US stocks today: S&P 500, Nasdaq decline as Iran tensions jolt sentiment; chip stocks fall
On Monday, stock markets dipped as rising oil prices intensified due to increasing tensions between the U.S. and Iran. This surge in oil costs exacerbated the ongoing decline in chip stocks, heavily weighing on the Nasdaq index. Investors are now ...

Iran and the U.S. exchanged attacks over the weekend and Tehran said it had closed the Strait of Hormuz, a vital conduit for global energy supplies. The escalation undercuts an interim U.S.-Iran agreement signed last month that aimed to reopen the strait and end the war after 60 days of negotiations.
Crude futures rose more than 3% after investors weighed the renewed threat to the shipping route. The tech-heavy Nasdaq led declines, with semiconductor stocks among the biggest losers.
"The escalating Iran conflict is testing whether the stock market's broad-based growth can hold, and the market will have to balance the positive of corporate earnings strength with the negative of geopolitical risks," said Alex Guiliano, chief investment officer at Resonate Wealth Partners.
Memory-chip makers, which have had a sharp rally this year, extended their recent pullback, with Micron Technology and Sandisk dropping 7.2% and 9.5%, respectively. They were among the top decliners on the benchmark S&P 500 index.
Four out of 11 sectors on the S&P 500 were trading in the red, with information technology declining 1.3% to become the top loser.

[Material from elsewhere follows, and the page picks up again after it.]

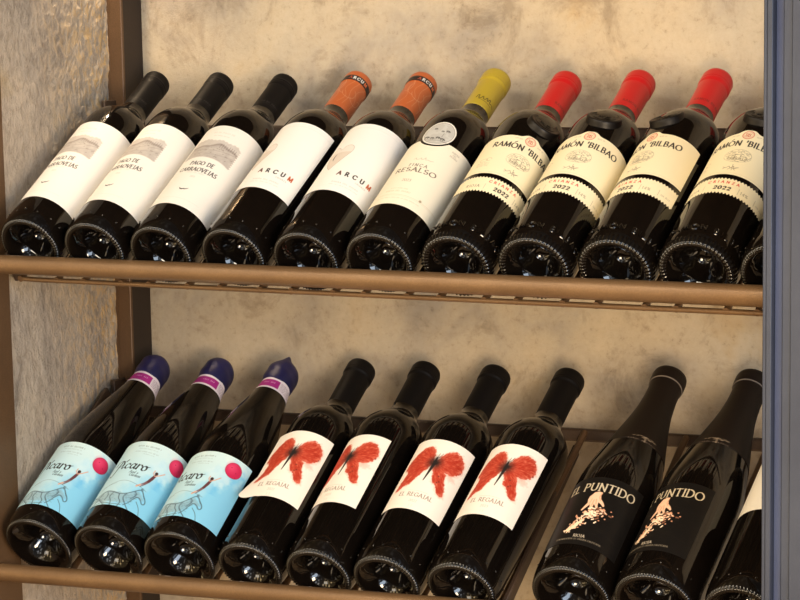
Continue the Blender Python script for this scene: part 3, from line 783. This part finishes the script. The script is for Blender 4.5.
def cap_black():
    c = cap_canvas((15, 13, 13))
    c.strokes(text_lines('DO DE PAGO', 3, 243.5, 2.2, .12, .07, True, .3), (150, 142, 132), .6)
    c.line([(-49, 241.8), (49, 241.8)], .3, (60, 56, 54), .8); c.line([(-49, 284.5), (49, 284.5)], .45, (70, 66, 64), .8)
    for k in (0, 1): c.strokes(text_lines('||', 12, 234+k, 4, .1, .1, False), (60, 56, 52), .4)
    return capsule_mesh('black_capsule', cap_prof(.2270, .0148, .0143, .2955), c, M['matte_foil'])
def cap_plain_black():
    c = cap_canvas((13, 11, 11))
    return capsule_mesh('plain_black_capsule', cap_prof(.2320, .0157, .0144, .2990), c, M['matte_foil'])
def cap_orange():
    c = cap_canvas((176, 88, 44)); g = random.Random(2)
    w = (slice(None), slice(None)); c.put(w, vnoise(c.X.shape, 12, 61)*.4, (196, 106, 58))
    for k in range(11):
        x = -40+8*k+g.uniform(-3, 3); y = g.uniform(250, 274); a = g.uniform(0, 360)
        c.line(arc(x, y, g.uniform(4, 8), g.uniform(5, 10), a, a+g.uniform(120, 260), 18), .35, (214, 178, 150), .75)
        c.line(smooth_profile([(x+100, 244), (x+103+g.uniform(-3, 3), 256), (x+98+g.uniform(-3, 3), 268), (x+104, 281)], 5)-np.array([100, 0]), .35, (214, 178, 150), .6)
    c.poly([(-50, 281.5), (50, 281.5), (50, 289), (-50, 289)], (28, 24, 24), 1, .3)
    for o in (-32, 8, 46):
        for ch, x, col in (('A', -9, (170, 80, 60)), ('R', -4.5, (230, 226, 220)), ('C', 0, (230, 226, 220)), ('U', 4.5, (230, 226, 220)), ('M', 9.6, (214, 110, 64))):
            c.strokes(text_lines(ch, o+x, 283.4, 3.7, .28, .16, False, 0), col)
    return capsule_mesh('orange_capsule', cap_prof(.2380, .0153, .0143, .2985), c, M['foil'])
def cap_olive():
    c = cap_canvas((172, 150, 44))
    sig = [(-4, 250), (-2, 254.5), (-1, 250), (1.5, 251), (3, 253.6), (4, 250.5), (6, 251), (8, 254), (9, 250.6), (11.5, 254.6), (12.5, 250.4), (15, 251.2), (19, 249.6)]
    q = smooth_profile([(a+100, b) for a, b in sig], 5)-np.array([100, 0])
    c.line(q, .8, (40, 34, 18)); c.line([(-1, 248.6), (16, 247.6)], .5, (50, 42, 22))
    return capsule_mesh('olive_capsule', cap_prof(.2395, .0153, .0143, .3010), c, M['foil'])
def cap_red():
    c = cap_canvas((186, 22, 26))
    for o in (-34, 14): c.strokes(text_lines('RAMON BILBAO', o, 243.8, 2.9, .16, .09, False, .25), (84, 14, 16), .9)
    return capsule_mesh('red_capsule', cap_prof(.2365, .0152, .0143, .2965), c, M['foil'])
def cap_long():
    c = Canvas(-49.5, 49.5, 170, 306, .4, (27, 20, 16))
    c.line([(-49.5, 179.4), (49.5, 179.4)], .5, (120, 106, 92), .8)
    x0 = 8
    for k in range(40):
        g = random.Random(k); a = g.uniform(.1, 3.0); q = g.uniform(1, 5.6)
        c.line([(x0+q*math.cos(a)*1.25, 185.4+q*math.sin(a)*.62), (x0+q*math.cos(a)*1.25+.8, 185.4+q*math.sin(a)*.62+.5)], .4, (168, 150, 128), .8)
    c.line([(x0, 181), (x0, 186)], .8, (168, 150, 128), .8); micro(c, x0, 181, 16, 1.6, (150, 134, 116), .8, 77)
    c.line([(-49.5, 283.6), (49.5, 283.6)], .5, (150, 140, 130), .8)
    P = smooth_profile([(r+.0004, s) for r, s in WIDE], 3); P = P[(P[:, 1] > .1785) & (P[:, 1] < .272)]
    pr = [(P[0, 0]-.0006, P[0, 1]-.0003)]+[tuple(p) for p in P]+[(.0154, .2815), (.0156, .2830), (.0168, .2840), (.0171, .2880), (.0171, .2955), (.0165, .2985), (.0150, .2998), (.0003, .3000)]
    return capsule_mesh('long_black_capsule', pr, c, M['matte_foil'])
def wax(nub):
    def make():
        pr = smooth_profile([(.0148, .2550), (.0164, .2582), (.0176, .2655), (.0177, .2735), (.0167, .2812), (.0140, .2870), (.0098, .2902), (.0050, .2916), (.0003, .2919)], 7)
        def fn(R, S, T):
            f = 1+.016*np.sin(T*3+S*400)+.014*np.sin(T*5+1)
            R2 = R*f; S2 = S.copy()
            if nub:
                d = np.exp(-((R*np.sin(T)+.002)**2+(-R*np.cos(T)+.0085)**2)/.0040**2)*(S > .27)
                S2 = S+d*.0068; R2 = R2*(1+.10*d)
            return R2, S2
        P, q, _, _ = lathe(pr, 64, fn)
        return fast_mesh('wax_cap', P, q, [M['wax']])
    return make
def neck_band():
    c = Canvas(-50, 50, 236, 260, .3, (226, 218, 226))
    c.poly([(-24, 242.4), (11.5, 242.4), (11.5, 254.4), (-24, 254.4)], (160, 40, 128), 1, .3)
    micro(c, 2, 248.6, 14, 2.2, (226, 200, 220), .9, 59)
    for k in range(5): micro(c, 20, 243+2.4*k, 14, 1.5, (110, 80, 110), .9, 60+k)
    P = smooth_profile([(r+.0003, s) for r, s in BURG], 5); P = P[(P[:, 1] > .2355) & (P[:, 1] < .2622)]
    ss = np.linspace(.2396, .2580, 60)
    P2, q, T, S = lathe(np.stack([np.interp(ss, P[:, 1], P[:, 0]), ss], 1), 260)
    ph = (T+np.pi) % (2*np.pi)-np.pi
    return fast_mesh('neck_label', P2, q, [M['paper']], cols=c.sample(ph*15.9, S*1000).reshape(-1, 3))
def shoulder_seal():
    """thick glass medallion with a rim and a raised monogram, leaning on the shoulder"""
    V = []; Q = []
    prof = [(.0002, .0016), (.0112, .0016), (.0120, .0019), (.0128, .0027), (.0140, .0029), (.0150, .0022), (.0154, .0008), (.0156, -.0030), (.0162, -.0085)]
    n = 56
    for r, z in prof:
        for k in range(n):
            a = 2*math.pi*k/n; V.append((r*math.cos(a), r*math.sin(a)*.92, z))
    for i in range(len(prof)-1):
        for k in range(n): Q.append((i*n+k, i*n+(k+1) % n, (i+1)*n+(k+1) % n, (i+1)*n+k))
    lines = text_lines('RB', 0, -4.4, 9, .1, .1, False, -.05)+[(arc(0, 0, 9.6, 8.6, 0, 360, 40), .1)]
    for p, _ in lines:
        p = np.asarray(p, float)/1000; d = np.gradient(p, axis=0); d /= np.linalg.norm(d, axis=1)[:, None]+1e-12; nn = np.stack([-d[:, 1], d[:, 0]], 1); i0 = len(V)
        for k in range(len(p)):
            for o, h in ((-.0008, .0014), (0, .0027), (.0008, .0014)): V.append((p[k, 0]+nn[k, 0]*o, p[k, 1]+nn[k, 1]*o, h))
        for k in range(len(p)-1):
            for m in (0, 1): a = i0+k*3+m; Q.append((a, a+1, a+4, a+3))
    V = np.array(V)*np.array([1.06, 1.06, .62])
    # tilt the disc: its face looks outward and up the neck
    ang = math.radians(69)                      # angle of the face normal from the bottle axis
    N = np.array([0, -math.sin(ang), math.cos(ang)]); U = np.array([0, math.cos(ang), math.sin(ang)]); X = np.array([1., 0, 0])
    C = np.array([0, -.0344, .1858])
    W = C+V[:, :1]*X+V[:, 1:2]*U+V[:, 2:]*N
    return fast_mesh('glass_seal', W, Q, [M['seal_glass']])
def medallion(): return paper('medal', art_medallion, M['paper'], RB, -18, 18, lambda x: 165.2-np.sqrt(np.clip(18.2**2-x*x, .01, None)), lambda x: 165.2+np.sqrt(np.clip(18.2**2-x*x, .01, None)), .3, dy=-7.5)()

# ------------------------------------------------------------------ where things stand (metres)
T1, T2, Z2, S1, S2, G1, G2 = (0.568477, 0.611151, -0.299626, -0.025808, -0.004848, -0.000693, -0.011296)
def bframe(row, X, yaw, dn=0.0):
    t, s, g, z = (T1, S1, G1, 0.0) if row == 'upper' else (T2, S2, G2, Z2)
    B = Vector((X, g*X, Z0+z+s*X)); y = math.radians(yaw)
    a = Vector((math.sin(y)*math.cos(t), math.cos(y)*math.cos(t), math.sin(t)))
    xr = Vector((math.cos(y), -math.sin(y), 0)); n = xr.cross(a); B = B+n*dn
    m = Matrix.Identity(4)
    for k in range(3): m[k][0] = xr[k]; m[k][1] = -n[k]; m[k][2] = a[k]; m[k][3] = B[k]
    return m
R = math.radians
STAND = {'upper': [], 'lower': []}           # (x, yaw, lift, radius) of every bottle, for the rods under it
def put(row, X, yaw, dn, kind, label, group, rad=None):
    STAND[row].append((X, yaw, dn, rad or RB))
    return bottle(bframe(row, X, yaw, dn), kind, label, group)
# three estate bottles
for X, yaw, dn, rot, lab in ((-.3951, .1, .0030, -2, 'dark wine bottle with vineyard engraving on its label, first from the rough stone panel'),
                         (-.3176, .5, .0009, -3, 'dark wine bottle with vineyard engraving on its label, second from the rough stone panel'),
                         (-.2402, .4, -.0010, 12, 'dark wine bottle with vineyard engraving label, third from the stone panel, beside orange caps')):
    b = put('upper', X, yaw, dn, 'plain', lab, 'estate engraving bottles on the upper rack')
    part(b, 'label', 'estate', paper('estate', art_estate, M['paper'], RB, -62, 62, 47.5, 178, dy=-10), R(rot))
    part(b, 'capsule', 'cap_black', cap_black, R(rot+18))
for X, yaw, dn, rot, lab in ((-.1580, 1.0, -.0010, -3, 'orange capped wine bottle with white label, beside the vineyard engraving bottles'),
                         (-.0788, -.3, -.0024, 10, 'orange capped wine bottle with white label, beside the olive capped bottle')):
    b = put('upper', X, yaw, dn, 'plain', lab, 'orange capped bottles on the upper rack')
    part(b, 'label', 'drop', paper('drop', art_drop, M['paper'], RB, -52, 50.5, 75, 183, dy=-8.5), R(rot))
    part(b, 'capsule', 'cap_orange', cap_orange, R(rot+12))
b = put('upper', -.0007, .2, -.0006, 'plain', 'olive yellow capped wine bottle with cream label and round sheep medallion', None)
def fin_top(x): return np.minimum(153.5, np.where(np.abs(x) < 20.5, 165.2-np.sqrt(np.clip(20.6**2-x*x, 0.01, None)), 153.5))
part(b, 'label', 'estate_round', paper('estate_round', art_estate_round, M['paper'], RB, -60, 60, 52.5, fin_top, dy=-7.5), R(9))
part(b, 'medallion', 'medallion', medallion, R(9.5), 'round grey and white sticker with grazing sheep')
part(b, 'capsule', 'cap_olive', cap_olive, R(20))
ctop = lambda x: 164.4+4.4*np.exp(-(x/9.0)**4)-5.2*(x/58.0)**2
for X, yaw, dn, rot, lab in ((.0775, -.1, -.0009, 38, 'red capped wine bottle beside the olive capped one, first of the red capped bottles'),
                         (.1546, -.4, -.0001, 10, 'red capped wine bottle, second along from the olive capped one, seal facing forward'),
                         (.2318, -.5, .0008, -17, 'red capped wine bottle, third along from the olive capped one, seal turned edge-on'),
                         (.3063, .0, .0022, 7.5, 'wine bottle with cream house label whose neck is hidden by the blue grey upright')):
    b = put('upper', X, yaw, dn, 'embossed', lab, 'red capped bottles on the upper rack')
    part(b, 'label', 'crianza', paper('crianza', art_crianza, M['paper'], RB, -56.5, 56.5, 102.8, ctop, dy=-7.5), R(rot))
    part(b, 'vintage_strip', 'crianza_strip', paper('crianza', art_crianza, M['paper'], RB, -56.5, 56.5, lambda x: 74.8+2.4*saw(x, 3.5), lambda x: 95.6+2.2*saw(x, 3.5), .26, dy=-7.5), R(rot), 'narrow cream strip with perforated edges')
    part(b, 'shoulder_seal', 'shoulder_seal', shoulder_seal, R(rot+5))
    part(b, 'capsule', 'cap_red', cap_red, R(rot+10))
b = put('upper', .3792, .2, .0010, 'plain', 'wine bottle at the upper rack end, only its dark base showing beside the upright', None)
def art_plain():
    c = Canvas(-50, 50, 92, 176, .4, (230, 222, 206))
    micro(c, 5, 112, 44, 1.8, (150, 140, 128), .7, 90); micro(c, 5, 106, 30, 1.4, (150, 140, 128), .6, 91)
    c.strokes([([(18, 150), (21, 146), (19, 141)], .4), ([(22, 151), (24, 146)], .3)], (70, 64, 60))
    return c
part(b, 'label', 'plain_label', paper('plain', art_plain, M['paper'], RB, -46, 46, 97, 170), R(20))
part(b, 'capsule', 'cap_plain', cap_plain_black, 0)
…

The Philadelphia SE Semiconductor index fell 3.6%. The gauge has shed more than 14% so far from its record high hit in late June.
U.S.-listed shares of South Korean chipmaker SK Hynix fell 7% after a blockbuster Nasdaq debut on Friday.

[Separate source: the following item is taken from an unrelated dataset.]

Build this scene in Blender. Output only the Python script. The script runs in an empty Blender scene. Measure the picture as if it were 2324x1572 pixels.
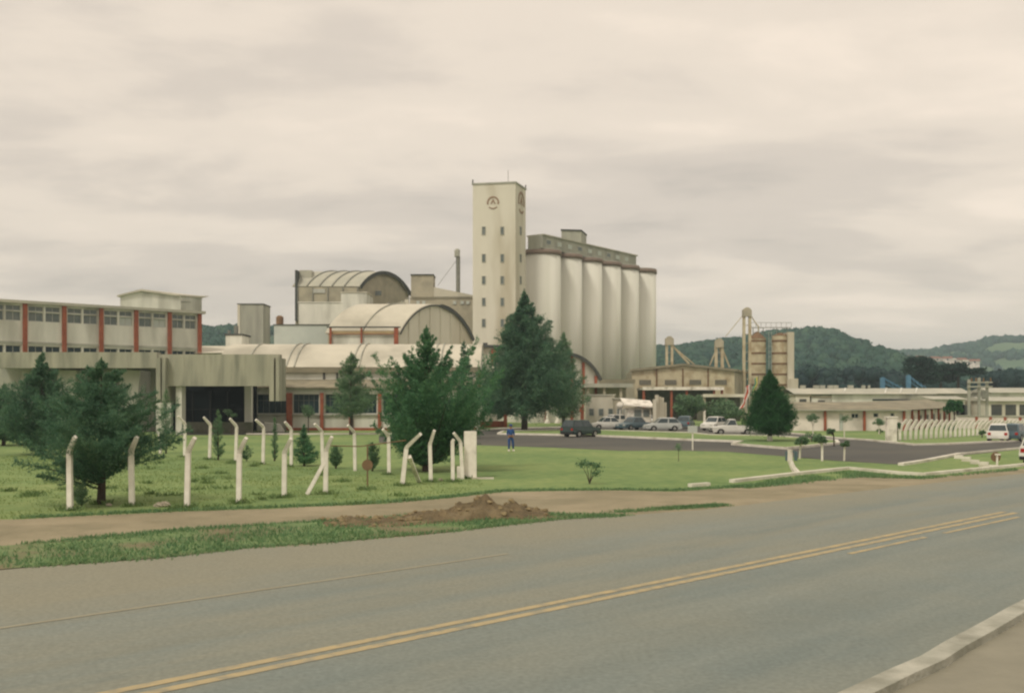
import bpy, math, random
import numpy as np
from mathutils import Vector, Matrix

# ------------------------------------------------------------------ camera, world, sun, exposure
SC = bpy.context.scene
COL = SC.collection
EYE, F, CX, YH = 3.4, 2381.0, 1162.0, 905.0      # eye height (m); focal length, centre column and horizon row of the 2324 px wide print
cam = bpy.data.objects.new('camera', bpy.data.cameras.new('camera')); COL.objects.link(cam)
cam.location = (0, 0, EYE); cam.rotation_euler = (math.pi/2, 0, 0)
cam.data.sensor_width = 36; cam.data.lens = 36*F/2324; cam.data.shift_y = (YH/2324*1024-346)/1024
cam.data.clip_start = .1; cam.data.clip_end = 9000
SC.camera = cam
SC.view_settings.view_transform = 'Standard'; SC.view_settings.look = 'None'
SC.view_settings.gamma = 1; SC.view_settings.exposure = 0.70
SC.render.engine = 'CYCLES'
SC.cycles.filter_width = 2.3

SUN_EL, SUN_AZ = math.radians(52), math.radians(215)   # azimuth clockwise from +Y
W = bpy.data.worlds.new('World'); SC.world = W; W.use_nodes = True
nt = W.node_tree; nt.nodes.clear()
def N(nt, t, **kw):
    n = nt.nodes.new(t)
    for k, v in kw.items():
        if k.startswith('i_'): n.inputs[k[2:].replace('_', ' ')].default_value = v
        else: setattr(n, k, v)
    return n
def ramp(nt, stops, interp='LINEAR'):
    r = nt.nodes.new('ShaderNodeValToRGB'); r.color_ramp.interpolation = interp
    e = r.color_ramp.elements
    while len(e) > 1: e.remove(e[-1])
    e[0].position = stops[0][0]; e[0].color = (*stops[0][1], 1)
    for p, c in stops[1:]:
        x = e.new(p); x.color = (*c, 1)
    return r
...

At 9:59 a.m. ET, the Dow Jones Industrial Average rose 186.23 points, or 0.35%, to 52,831.59, the S&P 500 lost 12.56 points, or 0.17%, to 7,562.31 and the Nasdaq Composite lost 213.76 points, or 0.82%, to 26,067.85.
The blue-chip Dow fared better, with gains in IBM and UnitedHealth helping the index stay afloat.
The moves came ahead of a busy week of economic data and corporate earnings that could test the resilience of the U.S. equity rally and the health of corporate America.
The benchmark S&P 500 posted a second straight weekly gain last week, despite volatility in semiconductor shares and renewed U.S.-Iran tensions that put inflation risks back in focus.
Major Wall Street banks will kick off the second-quarter earnings season this week.
S&P 500 earnings are expected to rise 23.7% in the second quarter from a year earlier, according to LSEG I/B/E/S.
"Consumers are showing remarkable resilience and I would expect that bank earnings will probably do fairly well, given the current consumer environment," said Peter Andersen, founder of Andersen Capital Management.
Investors will also parse several key economic reports, starting off with Tuesday's U.S. consumer price index, an inflation reading that could reset expectations for the path of interest rates.
On Tuesday, Fed Chair Kevin Warsh is expected to deliver his first monetary policy testimony before Congress. Fed Governor Christopher Waller is scheduled to speak later on Monday on the economic outlook.
Markets are pricing in at least one 25-basis-point rate hike by year-end, according to LSEG data.
Advancing issues outnumbered decliners by a 1.26-to-1 ratio on the NYSE and by a 1.36-to-1 ratio on the Nasdaq.